Op 7 januari 1837 preekte dominee Hendrik de Cock uit Ulrum in Amersfoort en zijn woorden waren de aanleiding voor een aantal gelovigen om zich aan te sluiten bij de Afscheiding. Het was slechts een klein gezelschap, met één ouderling en één diaken. Ze kwamen bijeen bij elkaar thuis of in de boerderij De Ganskuyl, net buiten de stad. Verontwaardigde geloofsgenoten vielen het groepje soms lastig en scholden hen uit voor scheurmakers.
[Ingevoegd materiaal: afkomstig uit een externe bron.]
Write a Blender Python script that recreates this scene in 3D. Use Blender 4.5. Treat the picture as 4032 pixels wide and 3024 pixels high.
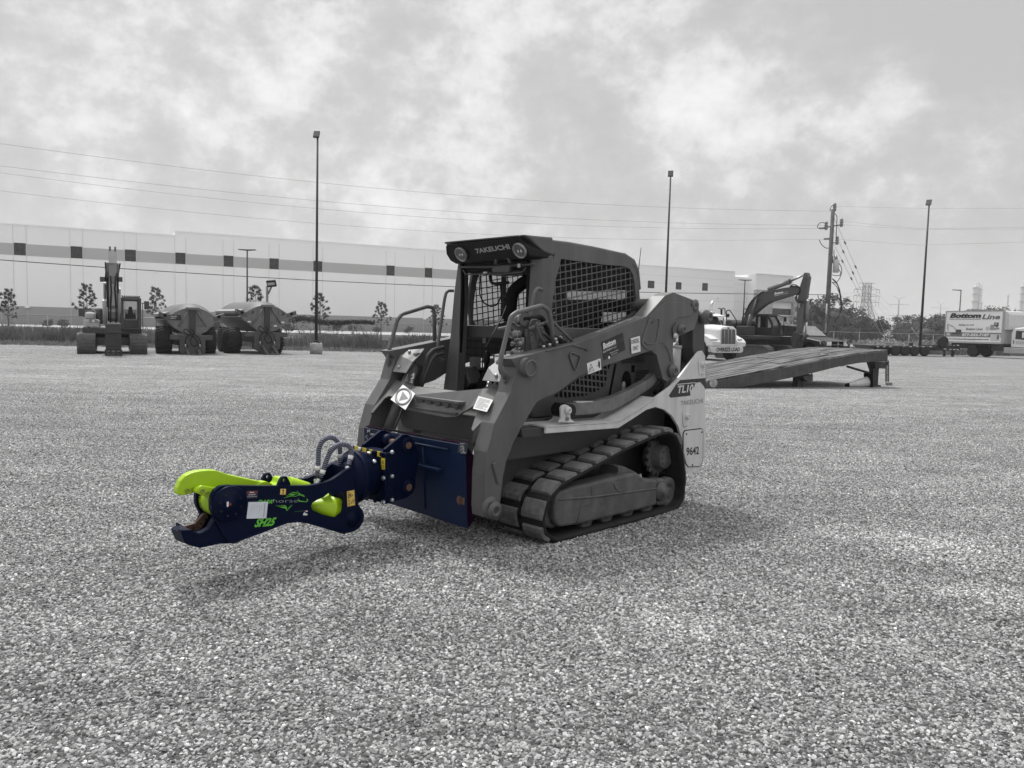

Ondanks dat volgde in 1843 erkenning door koning Willem II en betrok de groeiende gemeente een eigen kerkgebouw aan de Langestraat, met 300 zitplaatsen.
De kerk, die in 1869 de naam Christelijk Gereformeerde Kerk aannam, kreeg te maken met de Doleantie, toen in juni 1887 dominee M.J. Bouwman zich achter Abraham Kuyper schaarde. De Dolerenden betrokken een kerkgebouw aan de Zuidsingel en er volgden ouvertures naar de gereformeerde kerk aan de Langestraat. Dat leidde tot samenwerking in 1892 en zelfs een vereniging van de kerken in 1915 onder de naam Gereformeerde Kerk van Amersfoort.
Niet alle christelijk gereformeerden waren het met deze samenwerking eens. In 1893 scheidde zich een kleine groep af en ging zelfstandig verder als Christelijk Gereformeerde Gemeente van Amersfoort. Ze hadden grote bezwaren om zich onder deze vereniging te stellen. In 1917 verkregen ze hun eigen kerkgebouw aan de Willem van Mechelenstraat. Twintig jaar later telden ze al ruim 400 leden en hadden, net als de hervormden en de gereformeerden, eigen verenigingen.